If you change the way you look at things, the things you look at change ~ Wayne Dyer
I had an outside sales position with an outfit called, ‘Ranger American’.
Ranger American (which, incidentally, no longer exists) touted itself as ‘ADT’s Largest Authorized Dealer’. Their tagline was, “We stop bad things from happening to good people.”
As with most any outside sales position, the employer endeavored to make things interesting for their staff with constant cash incentives: Spiffs, contests, bonuses, awards and things of that ilk.
I don’t know about you, but an envelope stuffed with cash works for me every time. …I’m a low-maintenance kind of guy.
Early one evening I was on my way home after an afternoon of selling (or attempting to sell). I had some signed contracts and down payment checks.
Since the office was on the way, I thought I’d swing by and put all that Paperwork on my desk. The light was on in the General Manager’s office.
I stuck my head in the door. Donny, the big boss, was sitting behind his desk talking to Nanette, the Sales Manager. Nanette, a leggy and attractive blonde was an extremely capable and talented sales professional.
They saw me and said, “Great! You’re here…we were just talking about you. Come on in and have a seat…we want to give you your prize!” Nanette got up and pointed to her chair, “Have a seat, I’ll be right back.” And she stalked out.
Usually, prizes consisted of a cash-filled envelope. I was wondering what they had in mind.
Suddenly, Nanette reappeared lugging a big wooden spool of wire. She placed it at my feet and made a “ta-dah!” gesture and backed away. She said, “Donny and I were considering what to give you, and we thought this would be more fun for you than plain old cash.
I looked at the thing. It wasn’t exactly Love at first sight. “What is it?”

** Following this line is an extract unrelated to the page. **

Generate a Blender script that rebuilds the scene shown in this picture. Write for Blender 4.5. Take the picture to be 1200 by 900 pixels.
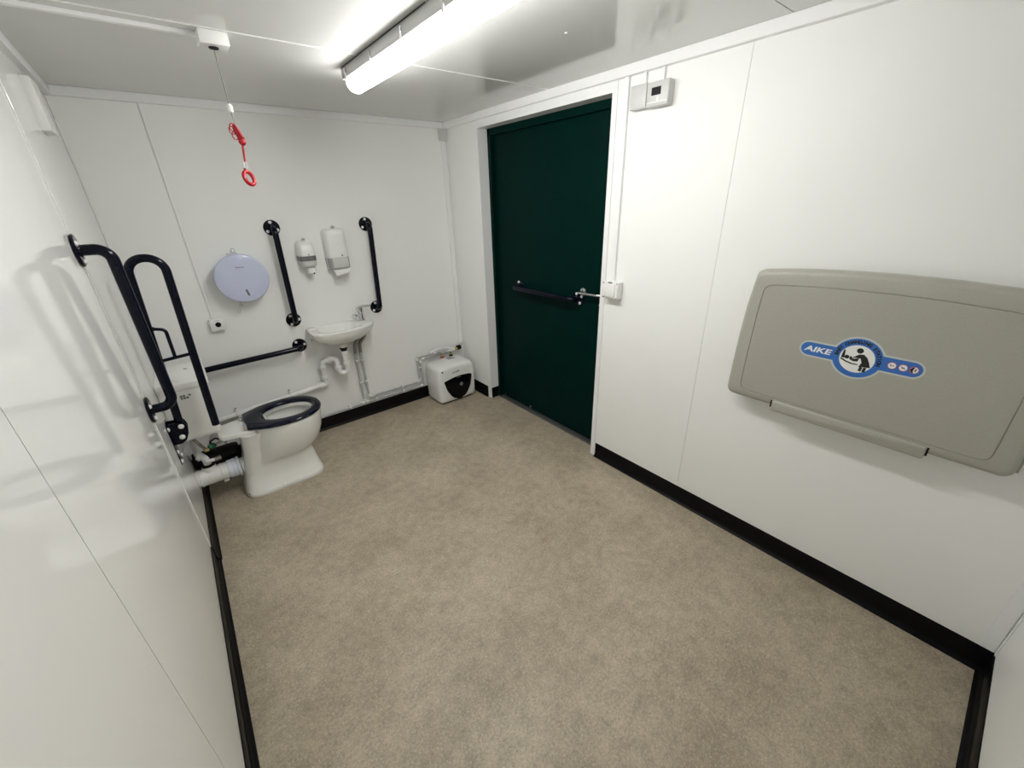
import bpy, bmesh, math, random
from mathutils import Vector, Matrix

for o in list(bpy.data.objects):
    bpy.data.objects.remove(o)
random.seed(4)
SC = bpy.context.scene
COL = SC.collection
PI = math.pi

# ------------------------------------------------------------------ camera
W, D, H = 2.3225, -3.7692, 2.35          # right wall x, front wall y, ceiling z (back wall y=0, left wall x=0)
CAM = Vector((.2828, -3.3926, 1.7539))
YAW, PITCH, ROLL, FPX = -.6669, -.4262, -.0311, 473.3
fwd = Vector((-math.sin(YAW) * math.cos(PITCH), math.cos(YAW) * math.cos(PITCH), math.sin(PITCH)))
rgt = Vector((math.cos(YAW), math.sin(YAW), 0))
upv = rgt.cross(fwd)
c_, s_ = math.cos(ROLL), math.sin(ROLL)
r2, u2 = c_ * rgt + s_ * upv, -s_ * rgt + c_ * upv
cam_data = bpy.data.cameras.new('camera')
cam = bpy.data.objects.new('camera', cam_data)
COL.objects.link(cam)
M3 = Matrix((r2, u2, -fwd)).transposed()
cam.matrix_world = Matrix.Translation(CAM) @ M3.to_4x4()
cam_data.sensor_fit = 'HORIZONTAL'
cam_data.sensor_width = 36.0
cam_data.lens = FPX / 1200 * 36.0
cam_data.clip_start = .01
SC.camera = cam

# ------------------------------------------------------------------ world, exposure
world = bpy.data.worlds.new('world')
SC.world = world
world.use_nodes = True
world.node_tree.nodes['Background'].inputs[0].default_value = (.6, .65, .7, 1)
world.node_tree.nodes['Background'].inputs[1].default_value = .3
LAMP = 34.0                               # strength of the batten diffuser (the only lamp of the room)
SC.view_settings.view_transform = 'Standard'
SC.view_settings.look = 'None'
SC.view_settings.exposure = 0.33
SC.view_settings.gamma = 1.0
SC.view_settings.use_curve_mapping = False

# ------------------------------------------------------------------ materials
def mat(name, col, rough=.4, metal=0.0, spec=.5, noise=0.0, scale=60, bump=0.0, bscale=200, coat=0.0, alpha=None, trans=0.0, coatr=.05):
    m = bpy.data.materials.new(name)
    m.use_nodes = True
    nt = m.node_tree
    b = nt.nodes['Principled BSDF']
    b.inputs['Base Color'].default_value = (*col, 1)
    b.inputs['Roughness'].default_value = rough
    b.inputs['Metallic'].default_value = metal
    b.inputs['Specular IOR Level'].default_value = spec
    b.inputs['Coat Weight'].default_value = coat
    b.inputs['Coat Roughness'].default_value = coatr
    b.inputs['Transmission Weight'].default_value = trans
    tc = nt.nodes.new('ShaderNodeTexCoord')
    if noise:
        n = nt.nodes.new('ShaderNodeTexNoise')
        n.inputs['Scale'].default_value = scale
        n.inputs['Detail'].default_value = 4
        nt.links.new(tc.outputs['Object'], n.inputs['Vector'])
        r = nt.nodes.new('ShaderNodeValToRGB')
        r.color_ramp.elements[0].position = .3
        r.color_ramp.elements[1].position = .7
        r.color_ramp.elements[0].color = (*[max(0, c * (1 - noise)) for c in col], 1)
        r.color_ramp.elements[1].color = (*[min(1, c * (1 + noise)) for c in col], 1)
        nt.links.new(n.outputs['Fac'], r.inputs['Fac'])
        nt.links.new(r.outputs['Color'], b.inputs['Base Color'])
    if bump:
        n = nt.nodes.new('ShaderNodeTexNoise')
        n.inputs['Scale'].default_value = bscale
        n.inputs['Detail'].default_value = 3
        nt.links.new(tc.outputs['Object'], n.inputs['Vector'])
        bp = nt.nodes.new('ShaderNodeBump')
        bp.inputs['Strength'].default_value = bump
        bp.inputs['Distance'].default_value = .002
        nt.links.new(n.outputs['Fac'], bp.inputs['Height'])
        nt.links.new(bp.outputs['Normal'], b.inputs['Normal'])
    return m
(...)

Nanette filled me in, “It’s CAT5 cable. This is as good as gold!”
My immediate thought (which I was careful not to blurt out) was, “Then why the hell didn’t you just give me gold?”
Instead, I just sat there dumbly staring at the damn thing, “Uh, what am I supposed to do with it?”

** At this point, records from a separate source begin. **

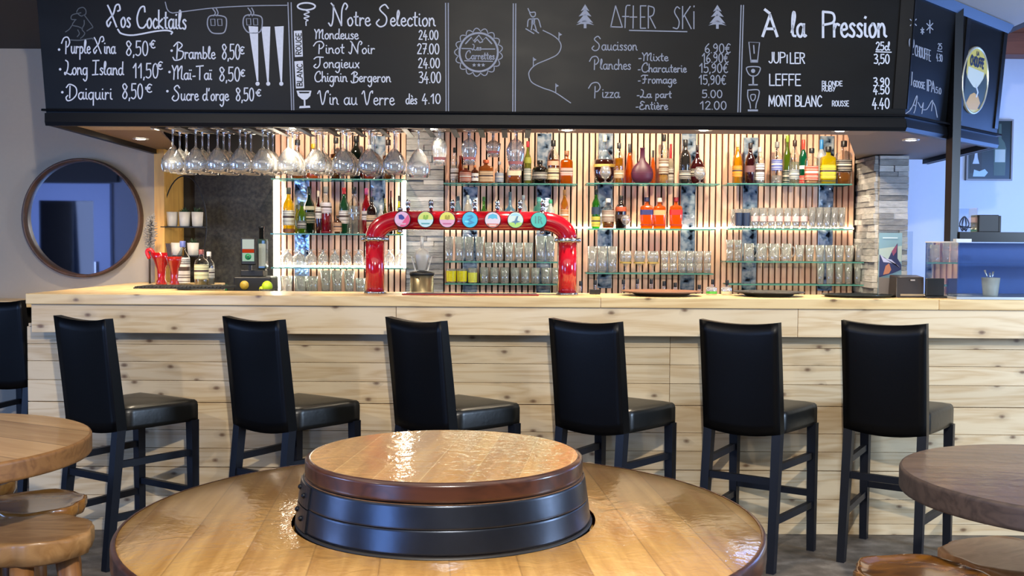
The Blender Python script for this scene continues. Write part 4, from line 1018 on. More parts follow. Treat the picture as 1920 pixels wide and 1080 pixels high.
# mirror uprights that carry the shelves
t = NT('mirror_strip'); nz = t.n('TexNoise', Vector=t.map((8, 3, 9), co='Object'), Scale=2.0, Detail=2.5)
m_mirror_strip = t.bsdf(t.ramp(nz.outputs[0], [(0.36, lin('#141b26')), (0.44, lin('#7d95b0')), (0.58, lin('#d0dae4'))]), 0.12, 0.55, t.bump(nz.outputs[0], 0.25, 0.02))  # room reflections painted in as dark, blue and pale blotches
ups = [(566, 340, 545, 'first'), (709, 255, 440, 'second'), (882, 350, 555, 'third'), (1021, 250, 555, 'fourth'), (1136, 250, 540, 'fifth'), (1292, 250, 550, 'sixth'), (1408, 258, 548, 'seventh'), (1551, 255, 545, 'eighth')]
for px, y0, y1, od in ups:
    a = at(px, y0, 6.945); b = at(px, y1, 6.945)
    r_ = thing('mirror_upright', 'narrow mirrored upright on the slatted wall, %s from the left' % od, 'mirror', (a.x, 6.945, b.z), 0, 'mirrored shelf uprights')
    MB().box(-0.044, 0.044, 0, 0.0049, 0, a.z-b.z).build('mirror_face', m_mirror_strip, r_)
    MB().box(-0.048, -0.0442, -0.002, 0.0049, 0, a.z-b.z).build('edge_trim', plain('#c9ccd0', 0.25, 0.9), r_)
    MB().box(0.0442, 0.048, -0.002, 0.0049, 0, a.z-b.z).build('edge_trim', plain('#c9ccd0', 0.25, 0.9), r_)
# LED lines
zA2, zA3 = SHELF['A2'], SHELF['A3']
def zy(py): return at(640, py, 6.93).z
led('led_strip', 'white LED line up the left edge of the slatted bottle wall', -1.546, -1.520, 6.925, 6.9495, zy(545), zy(338), m_led)
led('led_strip', 'white LED line up the slats beside the split-stone strip', -0.708, -0.692, 6.925, 6.9495, zy(502), zy(338), m_led)
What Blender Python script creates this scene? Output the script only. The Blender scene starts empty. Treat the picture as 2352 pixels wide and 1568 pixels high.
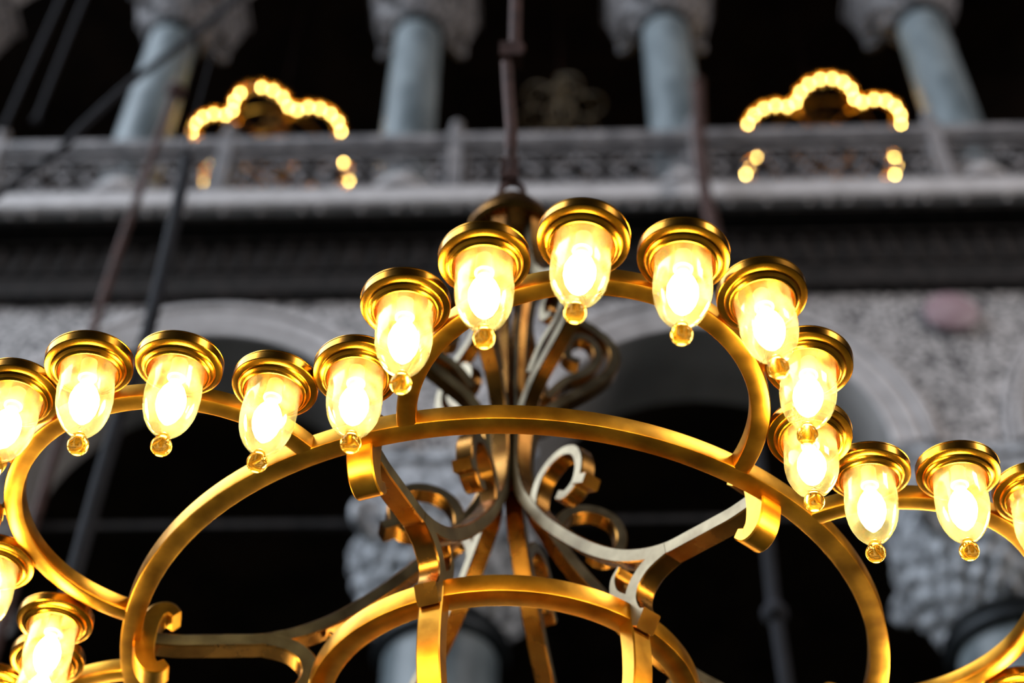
import bpy, bmesh, math, random
from math import sin, cos, pi, radians, hypot, atan2, sqrt
from mathutils import Vector, Matrix, Euler

random.seed(7)
SC = bpy.context.scene
COL = SC.collection

# ------------------------------------------------------------------ camera
CAM_Z = 1.6
PITCH, ROLL = 0.8476207, 0.0149826
cam_d = bpy.data.cameras.new('camera')
cam = bpy.data.objects.new('camera', cam_d)
COL.objects.link(cam)
cam_d.sensor_width = 36.0
cam_d.lens = 57.626
cam_d.clip_end = 200
fwd = Vector((0, cos(PITCH), sin(PITCH)))
up0 = Vector((0, -sin(PITCH), cos(PITCH)))
right0 = Vector((1, 0, 0))
# photo x axis = cos r * X - ..., i.e. the camera is rolled by ROLL
rx = right0 * cos(ROLL) + up0 * sin(ROLL)
ux = -right0 * sin(ROLL) + up0 * cos(ROLL)
m = Matrix((rx, ux, -fwd)).transposed().to_4x4()
m.translation = (0, 0, CAM_Z)
cam.matrix_world = m
cam_d.dof.use_dof = True
cam_d.dof.focus_distance = 3.58
cam_d.dof.aperture_fstop = 1.42
SC.camera = cam

# ------------------------------------------------------------------ world, daylight, exposure
SC.view_settings.view_transform = 'Standard'
SC.view_settings.look = 'None'
SC.view_settings.gamma = 1.0
SC.view_settings.use_curve_mapping = False
SC.view_settings.exposure = 0.0
w = bpy.data.worlds.new('nave_gloom')
SC.world = w
w.use_nodes = True
w.node_tree.nodes['Background'].inputs[0].default_value = (0.55, 0.70, 1.0, 1)
w.node_tree.nodes['Background'].inputs[1].default_value = 0.012

def area(name, loc, target, size, energy, color):
    d = bpy.data.lights.new(name, 'AREA')
    d.shape = 'RECTANGLE'; d.size, d.size_y = size
    d.energy = energy; d.color = color
    o = bpy.data.objects.new(name, d); COL.objects.link(o)
    o.location = loc
    o.rotation_euler = (Vector(target) - Vector(loc)).to_track_quat('-Z', 'Y').to_euler()
    return o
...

Nanette sighed with exaggerated patience, “Numbnuts, you’re supposed to sell it.”
(I was almost afraid to ask) “To who?”
Donny chimed in, “Any tradesman would be delighted to get their hands on this!”

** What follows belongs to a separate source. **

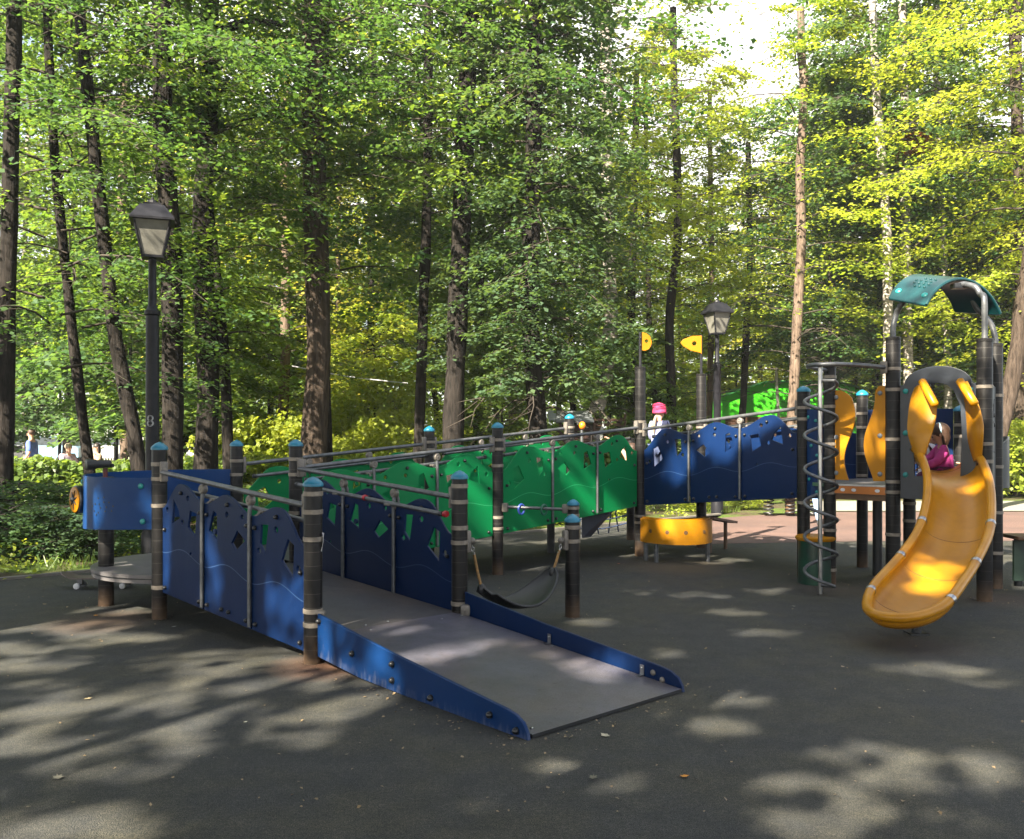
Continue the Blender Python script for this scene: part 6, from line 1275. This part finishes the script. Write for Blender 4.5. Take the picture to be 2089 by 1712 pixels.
# crouching child behind the green boards, one bare arm over the rail
cr_ = dict(pelvis=((0, 0, .22), .085), waist=((.02, 0, .30), .08), chest=((.05, 0, .42), .088), neck=((.06, 0, .50), .036), head_base=((.065, 0, .53), .050), head_mid=((.07, 0, .585), .072), head_top=((.065, 0, .635), .05),
           lsho=((.04, .11, .47), .036), lelb=((-.02, .22, .62), .026), lwri=((-.13, .30, .72), .020), rsho=((.05, -.10, .46), .036), relb=((.12, -.13, .34), .028), rwri=((.2, -.08, .28), .02),
           lhip=((.03, .07, .21), .055), lkne=((.2, .09, .26), .04), lank=((.10, .09, .04), .027), ltoe=((.19, .09, .02), .023), rhip=((.03, -.07, .21), .055), rkne=((.2, -.09, .26), .04), rank=((.10, -.09, .04), .027), rtoe=((.19, -.09, .02), .023))
q = at(1282, 890, 11.85)
person('crouching child in dark clothes behind the last green board, one bare arm over the handrail', (q.x, q.y, 0.73), cr_, (1, 0, 0), hair_br, 0.06, [('top', cloth('dark_top', (0.03, 0.025, 0.035)), ['waist', 'chest', 'pelvis'], 0.014), ('trousers', cloth('dark_trousers', (0.03, 0.03, 0.04)), TR, 0.012)] + shoes(), rz=-1.3 + PI * 0.5, s=0.62)
# girl in magenta at the slide head
mg = dict(pelvis=((0, 0, .10), .088), waist=((0.0, 0, .19), .080), chest=((.02, 0, .31), .088), neck=((.035, 0, .395), .036), head_base=((.045, 0, .43), .052), head_mid=((.055, 0, .495), .080), head_top=((.045, 0, .555), .056),
          lsho=((.02, .10, .355), .040), lelb=((.09, .13, .23), .032), lwri=((.20, .10, .19), .022), rsho=((.03, -.10, .355), .040), relb=((.12, -.13, .245), .032), rwri=((.25, -.08, .215), .022),
          lhip=((.04, .06, .09), .058), lkne=((.22, .13, .08), .042), lank=((.10, .17, .05), .028), ltoe=((.18, .2, .04), .024), rhip=((.04, -.06, .09), .058), rkne=((.22, -.13, .08), .042), rank=((.12, -.17, .05), .028), rtoe=((.2, -.19, .04), .024))
mc = cloth('magenta_top', (0.50, 0.05, 0.27), (0.30, 0.025, 0.16), 14); q = at(1928, 890, 8.86)
gm = person('girl in a magenta top with a pale hairband sitting inside the slide entrance, looking left', (q.x, q.y, zT), mg, (1, 0, -0.45), hair_br, 0.13, [('top', mc, LONG, 0.016), ('trousers', cloth('plum_trousers', (0.16, 0.03, 0.10)), TR, 0.012)] + shoes(), rz=PI - 0.25, s=0.68)
mb = MB(); hm = Vector((.055, 0, .495)); mb.tube([hm + Vector((0.0, math.cos(a) * 0.092, 0.02 + math.sin(a) * 0.092)) for a in [PI * k / 14 for k in range(15)]], 0.008, 6); mb.ball(hm + Vector((0, -0.06, 0.10)), 0.018, 8, 6); mb.build('hairband', mat('hairband', (0.35, 0.55, 0.62), 0.5), gm, world=False)
q = at(1892, 890, 9.25); t2 = {k: (v[0], v[1]) for k, v in mg.items()}
person('toddler in a floral sun hat and white top sitting next to the girl in magenta', (q.x, q.y, zT), t2, (1, 0, -0.3), None, 0, [('top', cloth('white_top', (0.7, 0.66, 0.70)), LONG, 0.02), ('trousers', cloth('white_trousers', (0.6, 0.6, 0.6)), TR, 0.012)] + shoes(), rz=-0.4, s=0.68, hat=cloth('floral_hat', (0.55, 0.35, 0.50), (0.08, 0.04, 0.12), 34))
# child in jeans standing beyond the dark blue panels
q = at(1652, 890, 15.3); cj_ = shift(STAND, 0.74); cj_['lkne'] = ((0.03, .12, .37), .048); cj_['lank'] = ((0, .15, .07), .033); cj_['ltoe'] = ((.11, .16, .03), .028); cj_['rkne'] = ((0.03, -.12, .37), .048); cj_['rank'] = ((0, -.15, .07), .033); cj_['rtoe'] = ((.11, -.16, .03), .028)
person('child in pale jeans, only the legs seen beneath the dark blue boards', (q.x, q.y, 0), cj_, (1, 0, 0), hair_br, 0, [('jumper', cloth('pale_blue_jumper', (0.3, 0.45, 0.6)), LONG, 0.02), ('jeans', cloth('pale_jeans', (0.30, 0.42, 0.62), (0.20, 0.30, 0.48)), TR, 0.020)] + shoes(), rz=-PI / 2 - 0.4, s=0.8)

# ------------------------------------------------------------------ small things on the ground
SK = thing('skateboard', (-4.05, 9.0, 0), 'skateboard parked under the round platform, its nose sticking out to the left', 'skateboard', rz=0.06)
mb = MB(); g = []
for i in range(21):
    x = -0.40 + 0.04 * i; k = max(0, abs(x) - 0.27); w = 0.10 * math.sqrt(max(0.02, 1 - (max(0, abs(x) - 0.30) / 0.102) ** 2)); g.append([Vector((x, w * q, 0.098 + k * 0.42 + 0.006 * q * q)) for q in (-1, -0.5, 0, 0.5, 1)])
mb.sheet(g, 0.012); mb.build('deck', mat('skate_deck', (0.10, 0.075, 0.065), 0.6), SK, world=False)
for x in (-0.22, 0.22):
    mb = MB(); mb.tube([(x, -0.075, 0.032), (x, 0.075, 0.032)], 0.010, 8); mb.box((x, 0, 0.065), (0.05, 0.04, 0.05)); tk = mb.build('truck', M_['steel'], SK, world=False)
    for y in (-0.085, 0.085): mb = MB(); mb.lathe([(0.022, -0.018), (0.029, -0.014), (0.029, 0.014), (0.022, 0.018)], (x, y, 0.03), 16, axis=(0, 1, 0)); mb.build('wheel', M_['white'] if y < 0 else M_['bolt_grey'], SK, world=False)
FL = 'fallen leaves on the rubber surface'
for px, py, s, c, lab in [(195, 1257, 0.040, (0.7, 0.30, 0.01), 'orange leaf lying in front of the round platform'), (1395, 1586, 0.035, (0.62, 0.24, 0.02), 'small orange leaf alone in the dark lower middle'), (1236, 1503, 0.05, (0.5, 0.45, 0.33), 'pale curled leaf just in front of the ramp end'),
                          (118, 1588, 0.055, (0.22, 0.20, 0.15), 'grey-green leaf near the lower left corner'), (92, 1234, 0.04, (0.35, 0.24, 0.12), 'tan leaf left of the round platform'), (180, 1427, 0.04, (0.45, 0.36, 0.2), 'pale leaf in the left sunny patch'), (354, 1280, 0.035, (0.4, 0.4, 0.38), 'torn white scrap below the first post'),
                          (1262, 1151, 0.04, (0.55, 0.16, 0.08), 'reddish leaf left of the yellow curved band'), (1290, 1119, 0.05, (0.6, 0.6, 0.6), 'white scrap under the landing'), (500, 1475, 0.02, (0.75, 0.7, 0.5), 'tiny bright chip in the left sunny patch'), (1210, 1588, 0.045, (0.15, 0.14, 0.10), 'dull dry leaf below the ramp end'), (1620, 1238, 0.03, (0.4, 0.38, 0.3), 'pale scrap in front of the spiral climber'), (1720, 1362, 0.03, (0.35, 0.26, 0.18), 'dry leaf left of the slide foot')]:
    p = gp(px, py); s *= 0.62; mb = MB(); a0 = RNG.random() * 6; P_ = [(1.2, 0), (0.55, 0.42), (0.3, 0.75), (-0.1, 0.45), (-0.6, 0.55), (-0.45, 0.1), (-1.0, 0), (-0.45, -0.15), (-0.55, -0.6), (-0.05, -0.45), (0.35, -0.7), (0.55, -0.38)]
    vs = [(0, 0, 0.006)] + [((x * math.cos(a0) - y * math.sin(a0)) * s, (x * math.sin(a0) + y * math.cos(a0)) * s, 0.005 + 0.25 * s * (abs(x) * .6 + y * y * .5)) for x, y in P_]; n = len(P_)
    mb.add(vs, [(0, 1 + k, 1 + (k + 1) % n) for k in range(n)]); o = mb.build('fallen_leaf', mat('fallen_leaf', c, 0.7, col2=tuple(q * 0.6 for q in c), scale=30), None, loc=(p.x, p.y, 0)); tag(o, lab, 'leaf', FL)

# ------------------------------------------------------------------ things further off
PV = thing('pavilion', (10.1, 33, 0), 'bright green tarpaulin pavilion with brown board walls behind the trees', 'pavilion')
tarp = mat('green_tarp', (0.07, 0.66, 0.012), 0.55, col2=(0.05, 0.56, 0.01), scale=1.2, bump=0.25, bscale=3); Yp = 33.0
X0, X1, Xp = 7.5, 12.75, 9.25
mb = MB(); fr = [(X0, 2.2), (X1, 2.2), (X1, 3.2), (11.7, 3.46), (Xp, 3.46), (X0, 2.88)]; n = len(fr)
mb.add([(x, Yp, z) for x, z in fr] + [(x, Yp + 0.04, z) for x, z in fr], [tuple(range(n)), tuple(range(n, 2 * n))[::-1]] + [(k, n + k, n + (k + 1) % n, (k + 1) % n) for k in range(n)]); mb.build('tarp_gable', tarp, PV, smooth=False)
mb = MB(); tp_ = fr[2:]; m = len(tp_); g = [[Vector((x, Yp - 0.25 + 0.9 * j, z + 0.03)) for x, z in tp_] for j in range(6)]; mb.sheet(g, 0.03); mb.build('roof', mat('dark_green_tarp', (0.01, 0.16, 0.03), 0.5), PV, smooth=False)
for x, w in ((X0 + 0.12, 0.22), (12.1, 1.2)): mb = MB(); mb.box((x, Yp - 0.02, 1.1), (w, 0.06, 2.2)); mb.build('tarp_strip', tarp, PV, smooth=False)
mb = MB()
for k in range(13): mb.box(((X0 + 11.5) / 2, Yp + 0.02, 0.09 + 0.17 * k), (11.4 - X0, 0.03, 0.155))
mb.build('board_wall', M_['wood_plank'], PV, smooth=False)
for x in (X0 + 0.03, X1 - 0.03): mb = MB(); mb.box((x, Yp + 2.2, 1.4), (0.05, 4.3, 2.8)); mb.build('side_wall', tarp, PV, smooth=False)
o = thing('pole', (9.0, 28, 0), 'thin pale pole leaning in front of the green pavilion', 'pole'); mb = MB(); mb.tube([at(1592, 905, 28) * 1 + Vector((0, 0, -1.2)), at(1589, 860, 28), at(1583, 750, 28)], 0.045, 8); mb.build('shaft', mat('pale_pole', (0.35, 0.33, 0.30), 0.8), o); mb = MB(); mb.tube([at(1572, 780, 28), at(1592, 776, 28)], 0.03, 6); mb.build('cross_bar', M_['steel'], o)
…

“Uh huh…and what do I charge for it?”
Nanette smiled, “That’s the fun part! You get to set your own price!”
Great. I don’t know anyone to unload this thing on, or what to ask for it…this is going to be a real barrel of monkeys.
As I was lugging the exciting new prize out to my car, I was muttering under my breath, “You bastards probably have a glut of this crap in the warehouse, so you’re making your problem my problem.”
I drove a Corolla at the time (not a model renowned for its vast trunk capacity). As it was, I already had lots of stuff in there. The CAT5 pretty much took up the last of my scant trunk space. I looked down at it and shook my head, “Yeah. Fun.”
The next couple of weeks I drove around with this nagging angst of having a potential source of revenue sitting back there…and not knowing what the hell to do with it.
Early one evening I was making coffee for my home group with a friend, Chuck. I started in with my latest beef…
Chuck did a double take and said, “Wait! you have a spool of CAT5 cable!?”
(It had totally slipped my mind that Chuck was an electrician.) “Yeah, it’s in my trunk.”
He eyed me with suspicion, “What’s wrong with it?”
I was insulted, “What do you mean, “what’s wrong with it?! It’s brand new and straight from the warehouse! I won it in a sales contest. Just because it’s not an item I’d normally have, it doesn’t mean I’d pawn off some subpar crap on a friend! Jeez…some people.
“Oh, sorry. How much do you want for it?” I didn’t want to look stupid, “How much have you got?”
We started haggling like a couple of Arab traders, when Frankie walked in.
Frank, an old friend, just so happened to be a general contractor (you can’t make this up). He became interested in our conversation.
He looked at me, “Wait a second. You have a spool of CAT5 cable?!”
I nodded, “Yeah.”
He glanced at Chuck, and then back at me, “What’s wrong with it?”
As I stepped back and watched Chuck and Frank break out into a bidding war, I realized that suddenly, that pain-in-the-ass thing in my trunk was a hot commodity, and found myself wishing I had more.
After the meeting Chuck pulled his truck up to my car and we made the exchange.
I wound up getting more money than if I’d just settled for the usual envelope back at the office. On the ride home I had to smile to myself, and grudgingly admit that yeah, this had been more fun.
I didn’t relate any of this to Nanette or Donny…I didn’t want them to make a habit of paying me off with surplus building supplies.
HERE’S THE TAKEAWAY
I’m always better off when I rein in my sarcasm.
I’m especially glad I didn’t criticize my prize or disrespect Donny and Nanette’s efforts to make something fun and interesting for me.
In the end, Donny and Nanette got what they wanted.
Chuck got what he wanted.
I got what I wanted, and as a bonus, managed not to irritate anyone.
I love it when a plan comes together.